Trotz einiger Verbesserungen im zurückliegenden Jahr ist bei den Sacrowern von „innerer Frustration“ die Rede. Jährlich einmal reise Jakobs an, man wechsle „freundliche Worte, aber es geschieht zu wenig“, kritisierte Karl-Heinrich von Bothmer. Der Oberbürgermeister ahnte wohl die Tribunal-Stimmung in der Gaststätte „Zum Sacrower See“, schmeichelte er doch zunächst einmal und erwähnte „das Paradies, in dem Sie hier leben“. Und weil Angriff sonst immer die beste Verteidigung ist, preschte Jakobs vor und erklärte: „Da können wir uns auch fünfmal im Jahr treffen – wir haben trotzdem kein Geld für die Straße“. In dem bis 2018 reichenden Ausbauplan der Stadt Potsdam sei die Sacrower Straße nicht enthalten. Nach der Frostperiode würden wieder nur die Löcher gestopft.

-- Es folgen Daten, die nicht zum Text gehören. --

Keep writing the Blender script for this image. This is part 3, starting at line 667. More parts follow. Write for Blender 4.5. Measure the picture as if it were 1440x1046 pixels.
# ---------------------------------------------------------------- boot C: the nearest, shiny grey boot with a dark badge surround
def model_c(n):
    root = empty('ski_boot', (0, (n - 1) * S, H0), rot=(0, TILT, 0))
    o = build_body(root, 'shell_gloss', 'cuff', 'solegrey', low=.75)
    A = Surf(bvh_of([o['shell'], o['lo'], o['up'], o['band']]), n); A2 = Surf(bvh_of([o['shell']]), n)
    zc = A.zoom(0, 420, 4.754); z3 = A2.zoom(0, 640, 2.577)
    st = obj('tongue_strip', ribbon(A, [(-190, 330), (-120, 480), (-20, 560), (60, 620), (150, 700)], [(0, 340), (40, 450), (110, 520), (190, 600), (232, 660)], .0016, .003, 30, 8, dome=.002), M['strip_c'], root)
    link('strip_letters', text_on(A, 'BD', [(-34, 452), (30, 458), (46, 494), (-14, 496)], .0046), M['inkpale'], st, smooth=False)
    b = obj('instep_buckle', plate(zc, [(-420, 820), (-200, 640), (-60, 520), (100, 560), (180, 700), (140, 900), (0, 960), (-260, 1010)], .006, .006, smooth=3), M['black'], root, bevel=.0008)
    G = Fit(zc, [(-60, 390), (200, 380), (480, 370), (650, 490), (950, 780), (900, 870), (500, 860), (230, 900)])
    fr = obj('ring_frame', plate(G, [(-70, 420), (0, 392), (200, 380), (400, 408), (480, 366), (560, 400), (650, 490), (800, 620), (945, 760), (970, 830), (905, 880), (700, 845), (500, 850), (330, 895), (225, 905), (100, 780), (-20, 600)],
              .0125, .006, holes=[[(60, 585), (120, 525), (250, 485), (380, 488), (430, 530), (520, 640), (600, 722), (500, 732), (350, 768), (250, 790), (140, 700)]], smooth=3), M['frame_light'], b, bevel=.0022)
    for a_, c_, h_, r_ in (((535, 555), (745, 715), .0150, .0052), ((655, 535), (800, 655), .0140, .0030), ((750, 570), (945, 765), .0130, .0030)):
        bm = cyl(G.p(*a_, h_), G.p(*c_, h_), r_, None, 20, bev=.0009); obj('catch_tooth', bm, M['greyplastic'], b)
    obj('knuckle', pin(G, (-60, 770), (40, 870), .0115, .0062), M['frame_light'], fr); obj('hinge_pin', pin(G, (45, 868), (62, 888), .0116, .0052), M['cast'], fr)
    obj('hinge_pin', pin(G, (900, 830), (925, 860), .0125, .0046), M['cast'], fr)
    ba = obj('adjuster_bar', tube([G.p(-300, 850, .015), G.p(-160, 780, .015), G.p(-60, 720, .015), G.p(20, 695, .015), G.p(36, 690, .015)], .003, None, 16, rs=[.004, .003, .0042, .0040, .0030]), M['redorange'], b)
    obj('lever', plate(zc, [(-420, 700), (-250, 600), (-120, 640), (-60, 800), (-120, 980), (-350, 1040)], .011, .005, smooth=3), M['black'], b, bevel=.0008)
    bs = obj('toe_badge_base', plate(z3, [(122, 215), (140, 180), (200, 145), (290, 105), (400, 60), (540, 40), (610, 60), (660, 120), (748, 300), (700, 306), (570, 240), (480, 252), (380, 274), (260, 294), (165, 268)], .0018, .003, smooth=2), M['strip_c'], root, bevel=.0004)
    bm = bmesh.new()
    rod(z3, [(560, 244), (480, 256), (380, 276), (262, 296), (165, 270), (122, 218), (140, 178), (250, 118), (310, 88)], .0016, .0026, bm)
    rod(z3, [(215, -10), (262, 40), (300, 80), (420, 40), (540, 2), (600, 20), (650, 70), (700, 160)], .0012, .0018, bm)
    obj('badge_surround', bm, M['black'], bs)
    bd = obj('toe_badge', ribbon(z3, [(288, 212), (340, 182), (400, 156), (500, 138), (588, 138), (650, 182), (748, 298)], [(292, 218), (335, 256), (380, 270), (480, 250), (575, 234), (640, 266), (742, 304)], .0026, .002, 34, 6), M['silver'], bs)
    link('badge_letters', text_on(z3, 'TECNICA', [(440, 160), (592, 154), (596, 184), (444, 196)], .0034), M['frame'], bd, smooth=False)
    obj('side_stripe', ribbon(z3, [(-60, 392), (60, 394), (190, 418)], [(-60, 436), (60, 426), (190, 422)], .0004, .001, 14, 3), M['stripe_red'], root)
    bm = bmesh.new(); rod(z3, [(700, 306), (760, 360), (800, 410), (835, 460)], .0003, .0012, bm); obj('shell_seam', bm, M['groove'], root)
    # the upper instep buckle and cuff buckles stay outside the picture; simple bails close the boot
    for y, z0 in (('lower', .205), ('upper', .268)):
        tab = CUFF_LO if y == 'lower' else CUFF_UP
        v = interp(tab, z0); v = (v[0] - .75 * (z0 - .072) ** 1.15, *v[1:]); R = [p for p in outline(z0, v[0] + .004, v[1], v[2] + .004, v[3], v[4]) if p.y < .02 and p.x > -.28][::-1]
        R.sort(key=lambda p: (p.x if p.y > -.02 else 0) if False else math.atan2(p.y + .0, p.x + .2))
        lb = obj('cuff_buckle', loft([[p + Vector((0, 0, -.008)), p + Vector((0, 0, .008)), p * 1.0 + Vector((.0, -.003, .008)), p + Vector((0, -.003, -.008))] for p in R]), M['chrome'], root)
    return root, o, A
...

Diese Aussage verwunderte die Sacrower, ist doch die Asphaltstraße – „ein Schweizer Käse – Schlagloch an Schlagloch“ – erst jüngst zumindest verbreitert worden. „Wir hören immer, es ist kein Geld da, und dann passiert doch etwas“, schimpfte Hannes Kowatsch. Darauf der Oberbürgermeister: „Wer hat das bezahlt?“ Sein Büromitarbeiter Harald Kümmel bestätigte, das Geld entstamme der Stadtkasse. Daraufhin wechselte Jakobs die Taktik; Selbstkritik stand nun an: „Ich komme bei der eigenen Verwaltung manchmal ins Grübeln.“ Er werde das intern auswerten, kündigte Jakobs an. Schließlich: „Ich komme mir ja selbst blöd vor.“ Erst sage er, die Stadt habe kein Geld – um dann zu erfahren, dass dies so nicht stimme.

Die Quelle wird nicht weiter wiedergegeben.